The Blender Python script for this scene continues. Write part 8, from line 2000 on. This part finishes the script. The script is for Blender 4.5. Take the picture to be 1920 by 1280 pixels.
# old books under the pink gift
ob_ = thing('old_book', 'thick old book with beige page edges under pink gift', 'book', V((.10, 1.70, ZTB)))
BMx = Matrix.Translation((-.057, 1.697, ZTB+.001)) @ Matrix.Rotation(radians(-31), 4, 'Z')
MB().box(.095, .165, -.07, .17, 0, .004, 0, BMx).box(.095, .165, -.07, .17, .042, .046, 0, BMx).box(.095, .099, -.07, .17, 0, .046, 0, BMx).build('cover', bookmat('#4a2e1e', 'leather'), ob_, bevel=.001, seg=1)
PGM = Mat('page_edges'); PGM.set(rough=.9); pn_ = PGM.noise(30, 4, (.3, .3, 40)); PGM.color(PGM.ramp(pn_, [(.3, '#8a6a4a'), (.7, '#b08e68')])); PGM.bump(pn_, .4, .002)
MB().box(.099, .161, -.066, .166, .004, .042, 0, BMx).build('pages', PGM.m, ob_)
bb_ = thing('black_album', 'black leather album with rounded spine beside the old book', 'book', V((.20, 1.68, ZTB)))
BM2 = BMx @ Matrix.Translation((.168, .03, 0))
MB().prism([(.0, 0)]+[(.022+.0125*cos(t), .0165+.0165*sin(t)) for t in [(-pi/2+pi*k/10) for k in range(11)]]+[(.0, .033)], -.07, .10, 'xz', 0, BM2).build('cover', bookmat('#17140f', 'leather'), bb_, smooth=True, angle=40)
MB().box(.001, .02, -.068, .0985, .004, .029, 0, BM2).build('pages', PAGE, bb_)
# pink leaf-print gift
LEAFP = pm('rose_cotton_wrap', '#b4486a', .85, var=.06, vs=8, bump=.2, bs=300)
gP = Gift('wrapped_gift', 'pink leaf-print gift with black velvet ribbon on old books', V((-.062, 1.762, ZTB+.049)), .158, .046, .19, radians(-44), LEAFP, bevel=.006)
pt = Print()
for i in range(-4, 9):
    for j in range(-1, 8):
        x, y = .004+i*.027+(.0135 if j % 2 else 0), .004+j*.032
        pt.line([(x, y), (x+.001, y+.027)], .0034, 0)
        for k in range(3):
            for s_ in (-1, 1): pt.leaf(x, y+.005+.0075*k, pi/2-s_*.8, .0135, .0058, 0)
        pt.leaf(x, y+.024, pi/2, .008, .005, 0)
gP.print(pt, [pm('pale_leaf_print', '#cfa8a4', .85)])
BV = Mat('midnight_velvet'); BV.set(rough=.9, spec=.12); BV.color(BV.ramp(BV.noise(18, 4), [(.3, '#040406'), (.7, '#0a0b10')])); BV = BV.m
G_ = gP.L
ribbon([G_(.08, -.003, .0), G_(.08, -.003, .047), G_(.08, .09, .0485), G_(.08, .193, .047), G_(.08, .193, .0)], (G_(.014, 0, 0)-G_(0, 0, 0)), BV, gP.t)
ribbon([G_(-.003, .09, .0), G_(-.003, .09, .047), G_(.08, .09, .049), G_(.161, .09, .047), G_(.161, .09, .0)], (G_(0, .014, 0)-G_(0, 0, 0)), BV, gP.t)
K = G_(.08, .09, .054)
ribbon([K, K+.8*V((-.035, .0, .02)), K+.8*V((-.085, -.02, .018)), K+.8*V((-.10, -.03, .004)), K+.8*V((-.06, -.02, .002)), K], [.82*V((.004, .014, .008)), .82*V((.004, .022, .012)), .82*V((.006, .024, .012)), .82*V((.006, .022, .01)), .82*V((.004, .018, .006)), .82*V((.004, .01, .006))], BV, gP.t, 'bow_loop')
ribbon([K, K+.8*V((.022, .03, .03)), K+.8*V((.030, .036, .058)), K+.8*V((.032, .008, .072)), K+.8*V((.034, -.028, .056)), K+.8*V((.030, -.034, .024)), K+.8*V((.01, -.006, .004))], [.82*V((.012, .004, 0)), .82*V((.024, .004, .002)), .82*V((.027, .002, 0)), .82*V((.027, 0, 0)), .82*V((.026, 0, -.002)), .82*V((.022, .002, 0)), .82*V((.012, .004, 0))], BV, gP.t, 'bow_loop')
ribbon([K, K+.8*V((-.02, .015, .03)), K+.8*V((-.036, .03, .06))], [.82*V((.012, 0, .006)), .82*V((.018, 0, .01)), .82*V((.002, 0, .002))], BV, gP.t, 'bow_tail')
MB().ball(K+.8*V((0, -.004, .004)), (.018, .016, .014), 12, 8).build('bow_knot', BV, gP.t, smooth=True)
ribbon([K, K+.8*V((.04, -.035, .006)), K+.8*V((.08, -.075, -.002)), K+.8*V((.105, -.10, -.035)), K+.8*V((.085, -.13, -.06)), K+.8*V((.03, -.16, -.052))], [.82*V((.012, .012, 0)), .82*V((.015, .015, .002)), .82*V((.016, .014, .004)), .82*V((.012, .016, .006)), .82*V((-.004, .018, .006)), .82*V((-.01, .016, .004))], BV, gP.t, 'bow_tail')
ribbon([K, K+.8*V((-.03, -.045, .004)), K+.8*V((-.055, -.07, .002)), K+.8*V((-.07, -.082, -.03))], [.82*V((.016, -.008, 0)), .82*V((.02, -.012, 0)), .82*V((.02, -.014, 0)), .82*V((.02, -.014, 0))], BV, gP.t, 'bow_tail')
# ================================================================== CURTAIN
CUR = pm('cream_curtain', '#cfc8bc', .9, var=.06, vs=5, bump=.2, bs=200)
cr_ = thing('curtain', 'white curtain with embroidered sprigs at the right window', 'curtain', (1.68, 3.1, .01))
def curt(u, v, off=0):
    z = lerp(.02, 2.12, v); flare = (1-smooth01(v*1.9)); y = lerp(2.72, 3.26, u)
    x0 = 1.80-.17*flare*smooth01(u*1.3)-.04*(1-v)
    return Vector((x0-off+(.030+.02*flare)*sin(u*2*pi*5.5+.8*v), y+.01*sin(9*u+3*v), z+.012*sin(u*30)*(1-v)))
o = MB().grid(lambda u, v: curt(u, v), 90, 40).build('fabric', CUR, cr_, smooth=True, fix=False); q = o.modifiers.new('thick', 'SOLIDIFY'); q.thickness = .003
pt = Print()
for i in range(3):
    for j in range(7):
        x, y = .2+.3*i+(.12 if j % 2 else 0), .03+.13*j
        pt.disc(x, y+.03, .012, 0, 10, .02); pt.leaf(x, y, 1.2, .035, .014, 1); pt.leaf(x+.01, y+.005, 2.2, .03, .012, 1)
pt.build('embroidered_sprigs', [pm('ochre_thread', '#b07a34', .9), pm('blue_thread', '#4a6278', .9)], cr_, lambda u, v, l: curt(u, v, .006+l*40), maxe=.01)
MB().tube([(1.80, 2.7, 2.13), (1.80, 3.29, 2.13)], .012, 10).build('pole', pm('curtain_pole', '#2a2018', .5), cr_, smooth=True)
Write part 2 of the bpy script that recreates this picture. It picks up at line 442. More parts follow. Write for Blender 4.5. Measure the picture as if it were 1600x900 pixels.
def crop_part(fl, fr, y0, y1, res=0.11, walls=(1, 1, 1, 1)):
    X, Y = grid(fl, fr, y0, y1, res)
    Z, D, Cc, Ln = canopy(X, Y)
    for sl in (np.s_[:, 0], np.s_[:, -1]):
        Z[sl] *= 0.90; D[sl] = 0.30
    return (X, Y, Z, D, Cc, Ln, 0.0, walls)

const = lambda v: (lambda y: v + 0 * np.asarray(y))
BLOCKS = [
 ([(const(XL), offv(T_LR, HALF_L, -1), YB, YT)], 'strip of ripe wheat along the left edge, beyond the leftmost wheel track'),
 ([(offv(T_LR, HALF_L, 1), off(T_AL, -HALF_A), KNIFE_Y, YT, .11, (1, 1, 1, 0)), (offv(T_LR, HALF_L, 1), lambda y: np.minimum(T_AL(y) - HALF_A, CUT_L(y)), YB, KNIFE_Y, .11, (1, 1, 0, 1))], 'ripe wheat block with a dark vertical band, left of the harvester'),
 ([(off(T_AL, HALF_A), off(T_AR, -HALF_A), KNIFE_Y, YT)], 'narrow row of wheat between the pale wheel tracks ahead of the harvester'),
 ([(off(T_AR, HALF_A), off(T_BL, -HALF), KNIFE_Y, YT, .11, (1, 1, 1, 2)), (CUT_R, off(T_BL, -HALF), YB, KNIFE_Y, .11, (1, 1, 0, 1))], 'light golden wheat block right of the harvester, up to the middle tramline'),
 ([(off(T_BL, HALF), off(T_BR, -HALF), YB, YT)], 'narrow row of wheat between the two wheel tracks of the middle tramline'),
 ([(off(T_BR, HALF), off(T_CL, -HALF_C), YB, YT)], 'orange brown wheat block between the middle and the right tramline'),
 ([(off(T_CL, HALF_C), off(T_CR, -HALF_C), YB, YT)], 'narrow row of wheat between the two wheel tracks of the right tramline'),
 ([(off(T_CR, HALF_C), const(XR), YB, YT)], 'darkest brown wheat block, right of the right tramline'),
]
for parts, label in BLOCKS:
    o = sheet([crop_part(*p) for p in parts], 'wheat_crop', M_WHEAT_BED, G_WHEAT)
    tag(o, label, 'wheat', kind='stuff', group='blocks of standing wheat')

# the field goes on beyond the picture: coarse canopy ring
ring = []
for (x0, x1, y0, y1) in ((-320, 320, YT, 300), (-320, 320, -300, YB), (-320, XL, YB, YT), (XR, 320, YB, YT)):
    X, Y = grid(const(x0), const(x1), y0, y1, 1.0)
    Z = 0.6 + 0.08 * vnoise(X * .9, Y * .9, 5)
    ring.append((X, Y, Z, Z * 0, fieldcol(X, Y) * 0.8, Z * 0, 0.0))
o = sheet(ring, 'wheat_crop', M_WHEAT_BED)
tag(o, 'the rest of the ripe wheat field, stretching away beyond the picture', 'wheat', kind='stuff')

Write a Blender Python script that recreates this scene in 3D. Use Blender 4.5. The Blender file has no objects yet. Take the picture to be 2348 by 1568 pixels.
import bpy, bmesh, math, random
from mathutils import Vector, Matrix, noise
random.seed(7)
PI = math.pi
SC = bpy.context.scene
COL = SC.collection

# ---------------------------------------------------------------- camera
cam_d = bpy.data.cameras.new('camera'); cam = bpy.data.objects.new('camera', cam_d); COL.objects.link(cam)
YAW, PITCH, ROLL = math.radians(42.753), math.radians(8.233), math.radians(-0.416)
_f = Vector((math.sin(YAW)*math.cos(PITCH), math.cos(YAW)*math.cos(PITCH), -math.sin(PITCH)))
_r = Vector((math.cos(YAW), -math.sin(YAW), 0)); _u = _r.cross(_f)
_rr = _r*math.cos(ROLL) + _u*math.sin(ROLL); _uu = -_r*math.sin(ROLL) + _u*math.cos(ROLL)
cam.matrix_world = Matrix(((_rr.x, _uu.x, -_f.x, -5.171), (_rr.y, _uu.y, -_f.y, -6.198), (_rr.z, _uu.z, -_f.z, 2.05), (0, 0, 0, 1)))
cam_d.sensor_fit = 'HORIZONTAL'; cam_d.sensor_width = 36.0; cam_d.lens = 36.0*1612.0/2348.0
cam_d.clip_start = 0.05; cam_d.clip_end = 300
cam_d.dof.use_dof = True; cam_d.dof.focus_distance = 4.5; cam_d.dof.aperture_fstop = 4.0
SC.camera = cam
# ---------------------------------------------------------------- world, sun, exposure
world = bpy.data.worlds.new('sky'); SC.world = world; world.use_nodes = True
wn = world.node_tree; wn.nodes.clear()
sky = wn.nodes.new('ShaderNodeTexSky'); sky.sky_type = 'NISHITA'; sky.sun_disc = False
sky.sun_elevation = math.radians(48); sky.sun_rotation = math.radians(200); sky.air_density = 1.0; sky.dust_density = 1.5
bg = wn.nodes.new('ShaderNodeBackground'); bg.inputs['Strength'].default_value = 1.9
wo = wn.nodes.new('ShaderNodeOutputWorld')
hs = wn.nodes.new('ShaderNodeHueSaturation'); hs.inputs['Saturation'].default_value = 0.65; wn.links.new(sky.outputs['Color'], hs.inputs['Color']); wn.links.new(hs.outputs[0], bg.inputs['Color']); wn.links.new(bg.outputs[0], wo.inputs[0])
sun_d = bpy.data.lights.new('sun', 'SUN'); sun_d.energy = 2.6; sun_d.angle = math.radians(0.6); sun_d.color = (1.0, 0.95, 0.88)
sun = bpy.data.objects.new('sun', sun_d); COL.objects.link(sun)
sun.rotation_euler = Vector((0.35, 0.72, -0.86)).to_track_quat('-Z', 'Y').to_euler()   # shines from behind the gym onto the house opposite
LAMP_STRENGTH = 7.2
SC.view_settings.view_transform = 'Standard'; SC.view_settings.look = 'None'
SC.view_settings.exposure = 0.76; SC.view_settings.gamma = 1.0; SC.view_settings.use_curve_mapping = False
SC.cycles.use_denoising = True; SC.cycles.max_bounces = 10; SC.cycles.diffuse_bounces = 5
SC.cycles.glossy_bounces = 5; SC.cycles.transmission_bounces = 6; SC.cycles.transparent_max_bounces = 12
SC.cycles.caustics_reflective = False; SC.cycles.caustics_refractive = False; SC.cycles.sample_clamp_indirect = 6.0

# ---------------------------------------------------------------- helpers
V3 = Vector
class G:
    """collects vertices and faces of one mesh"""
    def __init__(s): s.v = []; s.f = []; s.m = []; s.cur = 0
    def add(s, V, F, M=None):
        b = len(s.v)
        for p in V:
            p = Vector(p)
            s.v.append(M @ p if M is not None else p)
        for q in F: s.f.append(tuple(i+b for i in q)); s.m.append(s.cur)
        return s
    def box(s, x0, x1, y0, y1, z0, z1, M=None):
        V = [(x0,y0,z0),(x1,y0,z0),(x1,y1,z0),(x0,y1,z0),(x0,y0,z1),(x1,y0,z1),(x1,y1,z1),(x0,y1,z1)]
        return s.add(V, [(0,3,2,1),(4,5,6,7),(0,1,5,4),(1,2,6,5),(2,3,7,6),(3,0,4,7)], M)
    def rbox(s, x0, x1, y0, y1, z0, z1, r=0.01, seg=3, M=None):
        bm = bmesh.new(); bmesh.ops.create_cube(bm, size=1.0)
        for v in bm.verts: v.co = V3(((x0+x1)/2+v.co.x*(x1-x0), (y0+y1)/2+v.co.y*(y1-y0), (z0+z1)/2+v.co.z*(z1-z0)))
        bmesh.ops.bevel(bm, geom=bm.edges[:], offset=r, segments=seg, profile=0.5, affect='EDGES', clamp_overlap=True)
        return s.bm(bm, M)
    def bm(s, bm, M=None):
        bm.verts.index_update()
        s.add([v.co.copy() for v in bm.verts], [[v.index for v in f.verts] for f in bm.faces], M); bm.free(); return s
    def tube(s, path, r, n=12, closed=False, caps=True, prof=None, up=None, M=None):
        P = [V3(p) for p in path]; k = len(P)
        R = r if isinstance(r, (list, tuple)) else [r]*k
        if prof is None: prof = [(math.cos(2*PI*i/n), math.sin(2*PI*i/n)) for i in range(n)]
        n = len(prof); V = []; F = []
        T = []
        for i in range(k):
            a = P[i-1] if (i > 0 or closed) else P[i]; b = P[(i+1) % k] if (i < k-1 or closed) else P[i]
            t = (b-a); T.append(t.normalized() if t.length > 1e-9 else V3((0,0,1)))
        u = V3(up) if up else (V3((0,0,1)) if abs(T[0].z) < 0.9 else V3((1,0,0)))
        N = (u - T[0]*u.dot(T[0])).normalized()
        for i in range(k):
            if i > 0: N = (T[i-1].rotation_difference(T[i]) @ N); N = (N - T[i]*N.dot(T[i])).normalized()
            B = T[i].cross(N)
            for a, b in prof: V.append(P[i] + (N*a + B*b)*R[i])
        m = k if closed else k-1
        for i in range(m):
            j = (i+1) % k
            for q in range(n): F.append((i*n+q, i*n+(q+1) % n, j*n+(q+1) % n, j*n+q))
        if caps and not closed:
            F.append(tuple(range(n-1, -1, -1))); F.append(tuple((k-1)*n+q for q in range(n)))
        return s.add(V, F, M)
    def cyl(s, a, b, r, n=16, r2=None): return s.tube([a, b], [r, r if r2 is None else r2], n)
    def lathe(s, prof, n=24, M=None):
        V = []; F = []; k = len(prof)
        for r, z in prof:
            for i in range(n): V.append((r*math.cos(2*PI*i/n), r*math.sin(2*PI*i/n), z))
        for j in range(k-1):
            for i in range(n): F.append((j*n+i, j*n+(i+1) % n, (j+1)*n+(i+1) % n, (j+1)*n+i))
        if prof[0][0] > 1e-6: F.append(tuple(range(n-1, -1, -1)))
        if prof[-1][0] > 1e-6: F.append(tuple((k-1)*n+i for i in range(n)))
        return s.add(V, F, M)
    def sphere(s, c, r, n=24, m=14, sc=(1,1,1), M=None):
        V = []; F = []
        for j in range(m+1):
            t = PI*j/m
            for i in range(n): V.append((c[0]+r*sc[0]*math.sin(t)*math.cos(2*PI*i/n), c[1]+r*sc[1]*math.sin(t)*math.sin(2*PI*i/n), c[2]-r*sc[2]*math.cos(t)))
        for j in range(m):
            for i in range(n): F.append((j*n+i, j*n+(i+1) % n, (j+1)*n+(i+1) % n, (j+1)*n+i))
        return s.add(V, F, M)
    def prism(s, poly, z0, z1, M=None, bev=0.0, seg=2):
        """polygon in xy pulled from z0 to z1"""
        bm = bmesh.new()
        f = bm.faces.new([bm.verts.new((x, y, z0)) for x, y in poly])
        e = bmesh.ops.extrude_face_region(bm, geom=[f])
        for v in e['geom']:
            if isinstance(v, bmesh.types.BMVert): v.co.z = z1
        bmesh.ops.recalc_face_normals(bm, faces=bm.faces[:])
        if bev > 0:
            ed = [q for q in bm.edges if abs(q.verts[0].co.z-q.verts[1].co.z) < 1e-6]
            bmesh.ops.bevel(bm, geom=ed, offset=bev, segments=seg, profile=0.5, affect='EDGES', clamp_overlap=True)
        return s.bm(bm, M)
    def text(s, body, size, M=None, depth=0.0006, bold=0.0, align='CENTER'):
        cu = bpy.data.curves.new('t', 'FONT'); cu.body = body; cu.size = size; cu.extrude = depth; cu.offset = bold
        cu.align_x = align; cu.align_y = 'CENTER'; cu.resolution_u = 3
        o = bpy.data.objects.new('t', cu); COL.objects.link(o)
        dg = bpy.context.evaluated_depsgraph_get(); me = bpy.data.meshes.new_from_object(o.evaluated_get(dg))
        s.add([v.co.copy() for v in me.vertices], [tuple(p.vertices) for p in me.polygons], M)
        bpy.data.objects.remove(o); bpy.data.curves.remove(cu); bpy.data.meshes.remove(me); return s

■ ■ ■

- TASK DIRECTIONS
Say how many lines in the listing above include "script". Give nothing but the number.

- OUTPUT FOR THIS EXERCISE
3